O show começou com leve atraso, quando as selvagens já estavam gritando Co-me-ça, co-me-ça. Apagam-se as luzes, vemos os músicos que se posicionam, e ela começa a cantar Infinito Particular. Só aquela voz vindo do nada, porque estava tudo escuro ainda; algumas cordas, e aquela voz. A medula espinhal fez brrrrrrrrrrrr. Só quando terminou a música o facho de luz caiu sobre Ela. Sentada na sua plataforma elevada, de saia comprida e botas, tocando violão.
Eu não tenho palavras pro que é essa mulher. Que voz é essaaaaaaaaaaaaaaaaaaaaaaaaaaaa?

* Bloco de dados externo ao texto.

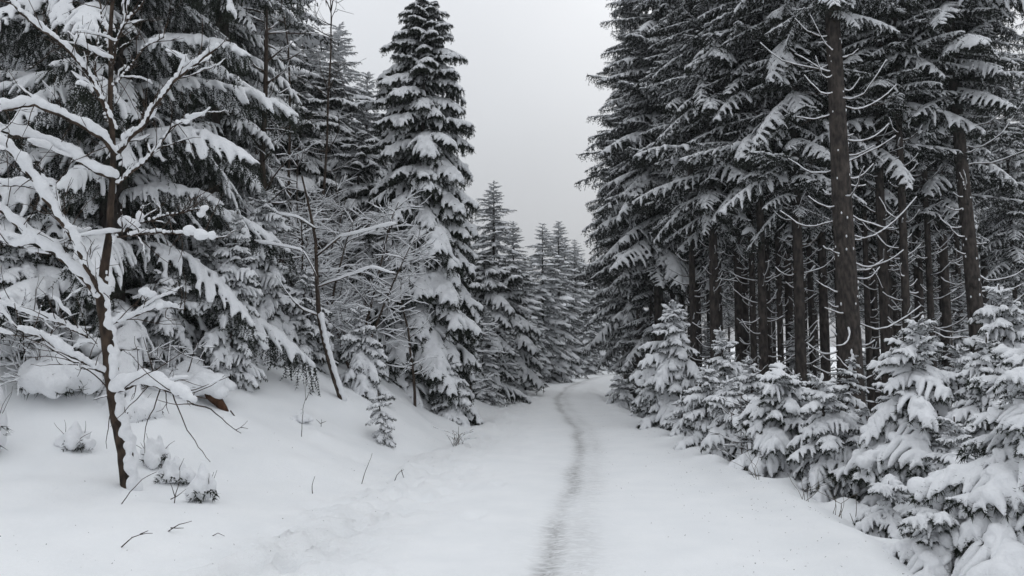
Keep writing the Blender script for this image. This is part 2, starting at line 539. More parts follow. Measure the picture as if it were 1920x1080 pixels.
    ms = remesh(V, F, voxel or snow_r * 0.5, snow_tris, name + '_snow', M_SNOW, 2, snow_r * 0.42 if lump else 0.0, 0.7 / snow_r * 0.5)
    return dict(L=L, tw=tw, sn=ms)

LIB = {}
LIB['young'] = [gen_branch('young_branch', 0.62, 10 + i, a=0.20, b=[.42, .55, .30, .62, .45, .36, .5][i], W=[.36, .42, .40, .34, .46, .38, .3][i], droop=[.6, .8, .5, .9, .7, .6, 1.0][i],
                           snow_r=[.036, .042, .033, .039, .043, .034, .038][i], cover=[1, .95, .92, 1, 1, .86, .95][i], lump=[3, 4, 2, 3, 5, 1, 3][i], nf=1.6,
                           sp_len=0.052, sp_w=0.008, sp=0.014, k=6, node=0.062, snow_tris=2400, voxel=0.011) for i in range(7)]
LIB['mid'] = [gen_branch('spruce_branch', 1.25, 30 + i, a=0.12, b=[.34, .44, .28, .5, .38][i], W=0.40, droop=0.6, snow_r=[.048, .054, .044, .050, .046][i], cover=[1, 1, .94, .97, 1][i],
                         hang=0.15, lump=[1, 2, 1, 2, 1][i], nf=2.2,
                         sp_len=0.075, sp_w=0.013, sp=0.028, k=4, node=0.080, tert=True, snow_tris=3400, voxel=0.018) for i in range(5)]
LIB['long'] = [gen_branch('drooping_branch', 2.4, 50 + i, a=0.22, b=[.62, .5, .72, .58, .66][i], W=[.22, .18, .25, .2, .23][i], droop=0.9, snow_r=[.046, .055, .04, .05, .043][i], cover=[.84, .92, .74, .84, .78][i], hang=0.40, lump=5, nf=1.8,
                          sp_len=0.055, sp_w=0.012, sp=0.032, k=3, node=0.10, tert=True, snow_tris=5000, voxel=0.022) for i in range(5)]
TB = dict(hang=0.16, tert=True, needle=M_NEEDLE_OLD)
LIB['tall'] = [gen_branch('mature_branch', 1.7, 70 + i, a=[.05, .12, .0, .08, .1, .02][i], b=[.10, .22, .02, .15, .28, .06][i], W=[.30, .34, .26, .36, .30, .34][i], droop=[.4, .6, .35, .5, .7, .45][i],
                          snow_r=[.031, .036, .029, .034, .037, .031][i], cover=[.82, .90, .76, .86, .92, .80][i], nf=5.0,
                          sp_len=0.095, sp_w=0.022, sp=0.070, k=2, node=0.125, snow_tris=800, voxel=0.024, **TB) for i in range(6)]
LIB['tallhi'] = [gen_branch('mature_spruce_branch', 1.7, 90 + i, a=[.05, .12, .0, .08, .1][i], b=[.10, .22, .02, .15, .28][i], W=[.30, .34, .26, .36, .30][i], droop=[.4, .6, .35, .5, .7][i],
                          snow_r=[.030, .035, .027, .033, .037][i], cover=[.82, .90, .76, .86, .92][i], nf=5.0,
                          sp_len=0.065, sp_w=0.015, sp=0.038, k=3, node=0.10, snow_tris=2600, voxel=0.022, **TB) for i in range(5)]
LIB['far'] = [gen_branch('far_branch', 1.5, 110 + i, a=0.12, b=0.30, W=0.36, droop=0.5, snow_r=[.062, .054, .066, .058][i], cover=[.97, .88, 1, .92][i], nf=2.4,
                         sp_len=0.14, sp_w=0.032, sp=0.08, k=2, node=0.13, snow_tris=340, voxel=0.042) for i in range(4)]
for k_ in ('tall', 'far', 'mid', 'young'):
    for e_ in LIB[k_]:
        e_['twa'] = tri_arrays(e_['tw']); e_['sna'] = tri_arrays(e_['sn'])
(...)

O violoncelista eu reconheci do concerto que vimos no Municipal ano passado, com a orquestra da Petrobras. Um mulatão com uma cara danada de simpática. Também tinha fagote, violino e outras coisas. Dos CDs novos teve muito pouco, e ela cantou muito dos CDs antigos (só chorei em Dança da Solidão, tá). Conversou com o público em um italiano desnecessário, já que a fauna na platéia era praticamente toda tupiniquim, cantei junto o show inteiro, e fui embora me perguntando por que diabos um povo que é capaz de produzir música assim se veste assim, se comporta assim e vota assim. Caralho (exclamou a princesinha).
A viagem de volta pra casa passou rapidinho.